De Jong, whose only material benefit from his association with Ajax is free admission to the first team’s games, showed a card that identified him as a scout and checked a schedule of games on a computer screen. As we approached the field where our 5-year-old was to play, he spotted him right away and said, “There’s the guy!”
I couldn’t tell for sure, but it seemed to me that the guy, Délano van der Heyden, born in September 2004, might actually be small even for a 5-year-old. The ball at his feet came up almost to his knees. He was “playing up,” competing against boys as old as 9. When the game started, he was exactly as advertised: remarkable. Délano kept up with the other boys, a few of whom fell on contact and had to be attended by coaches, which he never did. He showed the ability to kick with either foot. He could receive the ball with his back to his offensive end and turn, with the ball still in his control, and head toward the goal.
De Jong kept up a running commentary as we watched, becoming increasingly excited. As Délano cleverly dribbled around a bigger boy who came charging at him: “You see, they will try to physically dominate him, but he will always seek a football solution. He always has a plan.” As the concentration of other boys drifted: “He is not looking at planes in the sky; he is looking at the ball.” At halftime, as Délano conferred with his father, who was coaching his team: “You see how nicely they are talking? You can tell he comes from a good nest.” Later, after Délano weaved through three boys and blistered a shot just wide of the goal: “This is unbelievable! At this age, I’ve never seen a player like this!”

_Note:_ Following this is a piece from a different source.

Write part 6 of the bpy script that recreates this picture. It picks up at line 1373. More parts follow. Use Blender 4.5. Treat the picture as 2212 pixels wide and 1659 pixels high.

Délano’s team was visiting at Quick Boys; his own club was smaller, a concern for de Jong, who feared it might not fill his needs. He had already asked Délano’s father to put him in a bigger club for the following season. But what if the family did not want to? “Then I’ll ask Jan Olde Riekerink to call his father,” he said, referring to the stern director of De Toekomst. “Usually people will listen to Jan Olde.”
Even if Délano turned out to be a world-class prodigy, it would be at least a dozen years before he could play for Ajax’s first team. He could not even enter De Toekomst for another two years. But I understood de Jong’s interest. Délano was well worth this investment of time and attention, because one day he might be sold to Chelsea or Real Madrid or Juventus for millions.